Tuesday, August 24, 2010

Closure III

Your clothes on everyone else's bodies leading my heart to skip a beat every time I thought I saw you.
Your message - the last one I got before my phone died - right as I boarded that plane to the Paradise City.
Your smell lingering on all of my going-out clothes as I unpacked my bags all by myself on that cold, cold night.
Your name on that dingy bathroom stall, hauting me with someone else's initials carved beside it.
Your song on TV while I failed to fall asleep, scared of what was to come.
Your face tattooed onto my memories all day and night and the in between.
Your laughter, your delays, your insanely appealing sighs, your ridiculous red shoes, your incredibly hot jacket, your ignoring me, your unexpectedly sweet messages before I went to sleep, your running away, your coming back, your getting me into trouble, your getting me out of trouble, your overdrinking, your insolence, your arrogance, your humor, your intelligence, your expertise in getting me to contradict myself...
I wanna say fuck you and I wanna say I love you. I guess I fucking love you and I'm sure I love fucking you. I wanna stop calling you and I wanna call you right now. I want you to disappear from my head and my life and I want you to never ever leave my head and life again. I wanna dress up for you and I wanna undress for you. I wanna tell you that I like it when it hurts and I wanna tell you just how much it hurts to like you.
You're the reason behind this chaos. You're the reason behind my lack of interest in anything that doesn't involve you. You're the reason I'm a liar and an asshole. You. Are. The. Reason. PERIOD.
I don't even like you. At all. Not a single bit. In fact, I hate you. I even hate people like you.
And yet you have me here right now, anxiously counting the minutes 'till I see you again. Anxiously hoping you won't cancel. Anxiously longing for just one last night around your unbearable presence.

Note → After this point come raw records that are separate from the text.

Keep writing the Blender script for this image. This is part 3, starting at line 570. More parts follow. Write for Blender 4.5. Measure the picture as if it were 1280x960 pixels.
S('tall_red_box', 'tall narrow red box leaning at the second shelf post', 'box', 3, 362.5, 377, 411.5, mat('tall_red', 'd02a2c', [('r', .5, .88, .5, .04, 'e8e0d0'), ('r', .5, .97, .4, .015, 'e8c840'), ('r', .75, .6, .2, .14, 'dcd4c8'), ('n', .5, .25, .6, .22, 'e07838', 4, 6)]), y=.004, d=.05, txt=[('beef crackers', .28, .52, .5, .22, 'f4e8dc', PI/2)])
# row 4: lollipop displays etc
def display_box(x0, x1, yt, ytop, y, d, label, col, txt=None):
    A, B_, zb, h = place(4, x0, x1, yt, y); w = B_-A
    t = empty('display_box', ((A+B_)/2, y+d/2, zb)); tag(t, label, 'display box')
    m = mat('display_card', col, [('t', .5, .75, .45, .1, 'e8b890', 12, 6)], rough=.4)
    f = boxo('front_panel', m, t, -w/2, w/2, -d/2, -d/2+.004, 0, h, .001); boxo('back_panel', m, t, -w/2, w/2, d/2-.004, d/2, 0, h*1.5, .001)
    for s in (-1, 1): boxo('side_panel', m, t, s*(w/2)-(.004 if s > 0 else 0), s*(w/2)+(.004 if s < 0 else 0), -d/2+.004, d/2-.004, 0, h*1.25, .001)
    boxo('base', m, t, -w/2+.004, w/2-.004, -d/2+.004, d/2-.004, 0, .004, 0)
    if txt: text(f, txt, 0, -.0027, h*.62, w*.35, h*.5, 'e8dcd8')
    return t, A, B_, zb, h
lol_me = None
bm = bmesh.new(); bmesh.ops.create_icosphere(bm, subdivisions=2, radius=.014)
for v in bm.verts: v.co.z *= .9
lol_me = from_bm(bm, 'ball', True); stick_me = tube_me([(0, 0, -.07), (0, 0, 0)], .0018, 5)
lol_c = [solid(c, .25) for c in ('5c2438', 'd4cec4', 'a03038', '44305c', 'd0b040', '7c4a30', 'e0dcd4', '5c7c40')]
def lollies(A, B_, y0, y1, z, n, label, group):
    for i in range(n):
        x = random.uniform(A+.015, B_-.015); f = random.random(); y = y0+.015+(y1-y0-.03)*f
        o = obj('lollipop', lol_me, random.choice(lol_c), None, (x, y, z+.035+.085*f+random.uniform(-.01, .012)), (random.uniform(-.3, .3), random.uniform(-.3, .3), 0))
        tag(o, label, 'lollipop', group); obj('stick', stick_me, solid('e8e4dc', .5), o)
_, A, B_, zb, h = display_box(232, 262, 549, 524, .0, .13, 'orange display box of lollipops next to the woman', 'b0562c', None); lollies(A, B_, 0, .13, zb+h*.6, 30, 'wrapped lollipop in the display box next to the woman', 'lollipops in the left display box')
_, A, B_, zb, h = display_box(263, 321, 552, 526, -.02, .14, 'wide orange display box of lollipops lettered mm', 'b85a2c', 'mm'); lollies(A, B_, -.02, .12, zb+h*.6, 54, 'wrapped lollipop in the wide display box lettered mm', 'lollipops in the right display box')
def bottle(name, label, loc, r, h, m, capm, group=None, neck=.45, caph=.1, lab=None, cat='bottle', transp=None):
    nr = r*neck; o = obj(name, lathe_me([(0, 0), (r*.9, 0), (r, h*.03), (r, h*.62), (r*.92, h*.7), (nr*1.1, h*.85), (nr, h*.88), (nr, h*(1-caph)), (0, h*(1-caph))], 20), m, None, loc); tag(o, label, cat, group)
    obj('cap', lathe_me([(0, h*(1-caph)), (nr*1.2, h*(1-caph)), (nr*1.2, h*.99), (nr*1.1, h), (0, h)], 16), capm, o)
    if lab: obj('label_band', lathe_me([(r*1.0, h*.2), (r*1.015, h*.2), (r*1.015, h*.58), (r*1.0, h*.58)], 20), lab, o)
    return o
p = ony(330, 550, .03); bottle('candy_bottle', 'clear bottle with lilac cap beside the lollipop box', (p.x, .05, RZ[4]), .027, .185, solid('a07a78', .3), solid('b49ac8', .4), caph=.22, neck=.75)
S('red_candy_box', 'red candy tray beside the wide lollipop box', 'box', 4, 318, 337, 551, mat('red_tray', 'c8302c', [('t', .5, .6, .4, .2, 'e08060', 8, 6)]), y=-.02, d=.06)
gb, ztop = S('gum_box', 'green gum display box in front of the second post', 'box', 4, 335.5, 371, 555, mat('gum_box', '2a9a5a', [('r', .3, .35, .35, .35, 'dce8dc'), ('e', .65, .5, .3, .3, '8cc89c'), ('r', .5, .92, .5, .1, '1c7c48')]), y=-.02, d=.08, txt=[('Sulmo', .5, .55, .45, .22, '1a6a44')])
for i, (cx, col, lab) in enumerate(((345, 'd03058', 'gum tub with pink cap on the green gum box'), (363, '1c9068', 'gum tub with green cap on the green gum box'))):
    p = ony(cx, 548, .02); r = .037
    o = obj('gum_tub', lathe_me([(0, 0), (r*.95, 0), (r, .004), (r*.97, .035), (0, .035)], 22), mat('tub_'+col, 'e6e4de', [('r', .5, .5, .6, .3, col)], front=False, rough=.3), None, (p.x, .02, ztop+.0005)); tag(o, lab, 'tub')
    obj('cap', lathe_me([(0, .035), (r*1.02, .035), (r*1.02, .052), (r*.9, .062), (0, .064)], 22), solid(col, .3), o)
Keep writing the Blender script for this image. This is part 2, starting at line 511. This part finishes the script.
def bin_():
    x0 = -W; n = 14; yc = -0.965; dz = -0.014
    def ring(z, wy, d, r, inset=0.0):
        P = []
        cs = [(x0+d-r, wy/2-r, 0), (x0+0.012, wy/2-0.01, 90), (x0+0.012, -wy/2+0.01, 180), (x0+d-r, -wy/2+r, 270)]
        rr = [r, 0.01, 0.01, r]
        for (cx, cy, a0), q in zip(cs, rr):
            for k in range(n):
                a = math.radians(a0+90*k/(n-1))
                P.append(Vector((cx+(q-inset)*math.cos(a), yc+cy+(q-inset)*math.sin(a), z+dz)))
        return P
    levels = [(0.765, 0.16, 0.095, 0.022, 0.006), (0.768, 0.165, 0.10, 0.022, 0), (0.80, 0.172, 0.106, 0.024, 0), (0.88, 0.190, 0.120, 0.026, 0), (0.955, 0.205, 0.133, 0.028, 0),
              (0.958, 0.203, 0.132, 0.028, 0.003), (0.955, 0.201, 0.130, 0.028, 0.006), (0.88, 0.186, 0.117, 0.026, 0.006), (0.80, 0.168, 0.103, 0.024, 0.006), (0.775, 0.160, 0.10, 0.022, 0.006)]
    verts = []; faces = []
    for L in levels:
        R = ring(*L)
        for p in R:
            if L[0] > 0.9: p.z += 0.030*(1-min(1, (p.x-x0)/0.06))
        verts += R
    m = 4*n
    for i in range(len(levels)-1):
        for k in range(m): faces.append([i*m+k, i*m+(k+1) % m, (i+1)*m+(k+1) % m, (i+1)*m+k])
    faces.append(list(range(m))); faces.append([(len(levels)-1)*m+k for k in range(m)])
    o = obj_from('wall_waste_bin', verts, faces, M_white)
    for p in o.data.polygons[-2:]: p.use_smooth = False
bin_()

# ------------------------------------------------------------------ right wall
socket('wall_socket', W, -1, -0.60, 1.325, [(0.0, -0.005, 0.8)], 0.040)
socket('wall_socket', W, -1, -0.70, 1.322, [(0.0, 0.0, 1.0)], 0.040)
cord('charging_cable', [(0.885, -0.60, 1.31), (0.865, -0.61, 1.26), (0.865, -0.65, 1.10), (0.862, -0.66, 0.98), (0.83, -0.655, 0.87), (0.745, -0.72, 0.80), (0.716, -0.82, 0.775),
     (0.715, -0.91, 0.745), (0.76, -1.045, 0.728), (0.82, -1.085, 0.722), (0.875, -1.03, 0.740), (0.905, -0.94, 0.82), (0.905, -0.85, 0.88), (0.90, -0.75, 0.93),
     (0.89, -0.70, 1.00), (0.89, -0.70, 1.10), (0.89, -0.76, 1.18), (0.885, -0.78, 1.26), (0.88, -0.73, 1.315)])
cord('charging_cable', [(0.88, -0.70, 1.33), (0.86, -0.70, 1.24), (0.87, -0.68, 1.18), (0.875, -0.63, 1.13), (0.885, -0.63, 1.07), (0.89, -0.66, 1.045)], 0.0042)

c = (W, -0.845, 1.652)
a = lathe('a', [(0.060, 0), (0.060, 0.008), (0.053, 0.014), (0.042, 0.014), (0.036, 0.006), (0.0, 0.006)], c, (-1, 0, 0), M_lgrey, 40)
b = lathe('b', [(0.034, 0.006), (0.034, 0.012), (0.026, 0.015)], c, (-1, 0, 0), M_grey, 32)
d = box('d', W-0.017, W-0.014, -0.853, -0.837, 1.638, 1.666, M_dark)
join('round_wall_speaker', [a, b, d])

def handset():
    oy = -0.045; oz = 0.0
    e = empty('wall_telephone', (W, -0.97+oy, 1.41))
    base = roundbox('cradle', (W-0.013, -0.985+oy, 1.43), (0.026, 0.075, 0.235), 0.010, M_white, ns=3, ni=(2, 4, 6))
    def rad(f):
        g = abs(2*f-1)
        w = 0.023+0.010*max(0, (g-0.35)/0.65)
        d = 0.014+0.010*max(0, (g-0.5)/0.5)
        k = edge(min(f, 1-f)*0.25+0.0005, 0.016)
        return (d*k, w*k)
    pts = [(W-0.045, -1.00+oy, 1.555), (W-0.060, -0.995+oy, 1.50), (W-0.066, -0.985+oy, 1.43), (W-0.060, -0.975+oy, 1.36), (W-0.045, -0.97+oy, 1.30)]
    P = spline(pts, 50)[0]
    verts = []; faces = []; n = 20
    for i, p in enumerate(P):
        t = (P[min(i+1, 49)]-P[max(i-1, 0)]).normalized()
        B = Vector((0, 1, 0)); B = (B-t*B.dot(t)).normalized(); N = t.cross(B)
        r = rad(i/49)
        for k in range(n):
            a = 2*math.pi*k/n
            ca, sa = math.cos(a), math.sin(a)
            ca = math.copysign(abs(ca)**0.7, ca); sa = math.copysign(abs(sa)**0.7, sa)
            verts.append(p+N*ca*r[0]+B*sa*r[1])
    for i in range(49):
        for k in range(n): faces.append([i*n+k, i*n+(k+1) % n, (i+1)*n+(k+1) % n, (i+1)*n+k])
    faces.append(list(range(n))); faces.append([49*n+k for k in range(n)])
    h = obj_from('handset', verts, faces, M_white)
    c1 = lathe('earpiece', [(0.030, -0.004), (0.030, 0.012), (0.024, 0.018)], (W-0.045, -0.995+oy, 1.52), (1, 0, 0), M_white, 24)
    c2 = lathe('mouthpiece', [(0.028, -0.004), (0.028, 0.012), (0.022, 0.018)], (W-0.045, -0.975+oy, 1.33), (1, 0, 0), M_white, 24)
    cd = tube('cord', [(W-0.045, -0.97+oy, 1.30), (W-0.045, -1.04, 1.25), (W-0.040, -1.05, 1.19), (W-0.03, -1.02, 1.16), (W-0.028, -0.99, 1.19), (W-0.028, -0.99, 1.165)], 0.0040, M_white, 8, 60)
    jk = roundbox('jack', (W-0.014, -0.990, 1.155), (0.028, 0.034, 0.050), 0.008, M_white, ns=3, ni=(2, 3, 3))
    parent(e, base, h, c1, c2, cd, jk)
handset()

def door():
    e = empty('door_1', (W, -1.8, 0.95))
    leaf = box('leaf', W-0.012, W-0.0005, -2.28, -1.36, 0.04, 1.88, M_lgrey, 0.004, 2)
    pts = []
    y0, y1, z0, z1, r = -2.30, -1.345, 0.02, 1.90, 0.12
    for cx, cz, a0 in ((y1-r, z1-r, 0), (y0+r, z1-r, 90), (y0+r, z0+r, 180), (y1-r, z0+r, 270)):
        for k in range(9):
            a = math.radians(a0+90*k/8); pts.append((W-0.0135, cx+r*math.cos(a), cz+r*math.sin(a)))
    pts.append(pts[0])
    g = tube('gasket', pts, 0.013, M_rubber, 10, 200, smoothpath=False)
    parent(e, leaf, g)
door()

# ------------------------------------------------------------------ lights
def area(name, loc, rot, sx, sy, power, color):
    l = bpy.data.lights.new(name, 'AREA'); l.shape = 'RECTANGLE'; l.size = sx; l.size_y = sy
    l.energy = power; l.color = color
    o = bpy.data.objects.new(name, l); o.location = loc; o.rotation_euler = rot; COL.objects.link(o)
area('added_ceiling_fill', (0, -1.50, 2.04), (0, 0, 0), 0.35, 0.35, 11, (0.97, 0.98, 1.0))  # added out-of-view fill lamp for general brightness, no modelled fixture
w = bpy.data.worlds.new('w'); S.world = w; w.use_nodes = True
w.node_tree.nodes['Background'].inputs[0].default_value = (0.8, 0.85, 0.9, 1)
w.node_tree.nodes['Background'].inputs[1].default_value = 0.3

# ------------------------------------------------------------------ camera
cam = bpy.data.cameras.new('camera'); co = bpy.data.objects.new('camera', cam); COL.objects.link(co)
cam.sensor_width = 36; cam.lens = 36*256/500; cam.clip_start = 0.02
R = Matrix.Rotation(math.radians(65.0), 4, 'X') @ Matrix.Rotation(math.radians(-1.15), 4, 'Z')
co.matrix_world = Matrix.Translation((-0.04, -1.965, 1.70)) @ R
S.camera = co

One last time.

Unless you tell me the contrary.

*

I meant to post this a while ago. It doesn't quite fit my current situation anymore, but still is (was?) meaningful nonetheless. I guess it's just another part of my "Closure" series - a considerably late last fit of catharsis. Hopefully.

1 comment:

giu said...

still is ?
me lembrou um trecho da FY muito bom:
"Não posso mais roer os nervos enquanto as horas passam e você não aparece. Preciso me poupar. Não pretendo mais sofrer, depois, quando você sumir de vez. Sofrer por amor é pura vaidade. Vou olhar para retratos meus e, de novo, sentirei orgulho de mim. Fotos minhas antes de você. Quando eu ainda não tinha provado desse seu veneno vicioso. Da saliva que se fez heroína. Do cheiro que se fez lança-perfume. Deveria ter uma tabela antipaixão como as que fizeram para os tabagistas. Marcaríamos um xis nas vezes em que pensássemos no outro. Assumindo assim nossa fraqueza. Contando as horas em que fôssemos capazes de esquecer. Poucas, no meu caso, já que tudo me lembra você. E de noite as coisas pioram. Mas quero, e posso, vencer essa semana. Sobreviver à abstinência de você por sete dias. Ao éter da mentira, que deixou-nos malucas e cegas. Estávamos correndo descalças entre os destroços da cidade grande. Seremos crianças? Seremos julgadas como adultas. Sendo a culpa toda sua, que acreditou no ar que respirava. No sujo. Na inveja. Perdemos tudo na paisagem desolada dessa cidade. Cidade feia. E, no feio, nos perdemos. Ou me perdi. Sozinha. Para depois ficar aqui, sentada no meio-fio."